Electronic and Photophysical Properties of a Heterometallic Ru(II)–Cu(I) Kuratowski Complex: Insights from Spectroscopy and Density Functional Theory Calculations

Polynuclear metal complexes offer tunable electronic properties that are valuable for photocatalysis and molecular electronics. Herein, the synthesis and characterization of a poly-heteronuclear Kuratowski complex, [Ru^IICu^I₄(Me₂bta)₆(PPh₃)₄] is presented. This complex is designed to investigate the electronic coupling between strongly reducing Cu(I) centers and a Ru(II) ion, mediated by a highly symmetric framework of triazolate ligands. Electrochemical studies reveal coupled redox behavior between Ru(II) and Cu(I), while UV–vis spectroscopy shows an overlapping Ru- and Cu-centered metal-to-ligand charge transfer (MLCT) band, redshifted in comparison to its {Ru^IIZn^II₄} analog.

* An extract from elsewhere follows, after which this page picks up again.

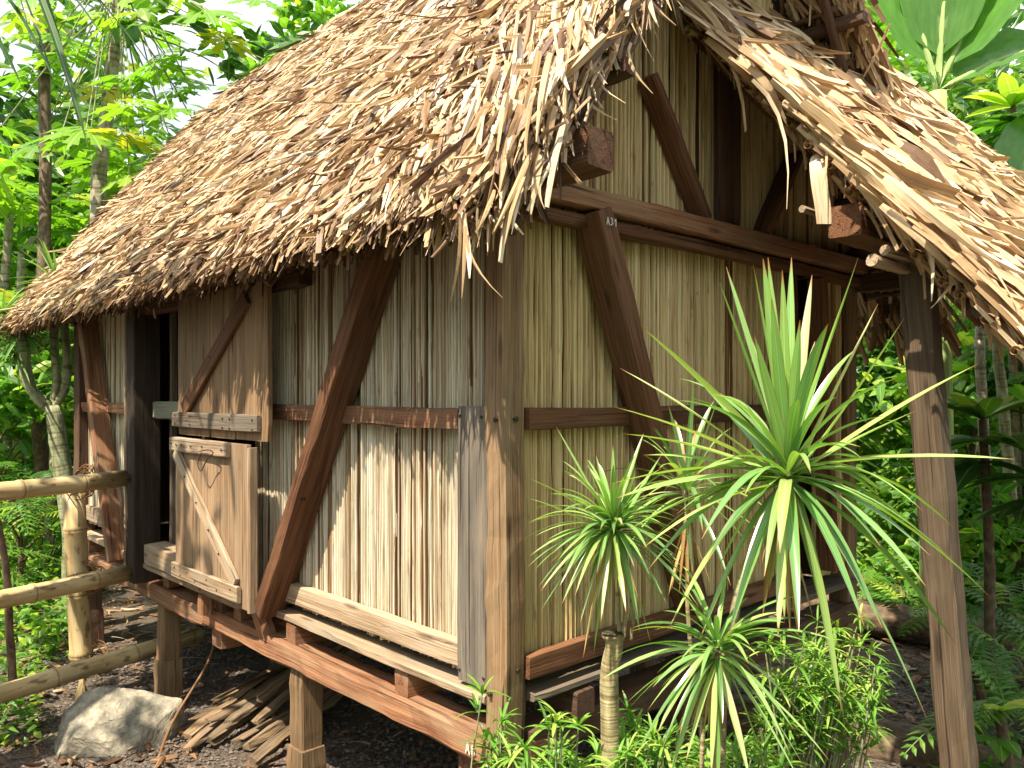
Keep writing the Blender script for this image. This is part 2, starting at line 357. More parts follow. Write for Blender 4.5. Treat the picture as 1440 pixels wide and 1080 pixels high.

Despite this, fluorescence lifetime measurements indicate that ultrafast nonradiative relaxation limits electron transfer between the metal centers. Density functional theory (DFT) and time-dependent-DFT calculations confirm that ligand-field effects, rather than direct Ru–Cu interactions, drive the MLCT redshift. These observations offer tentative insights into excited-state dynamics and highlight design aspects for controlling electronic communication in polynuclear systems.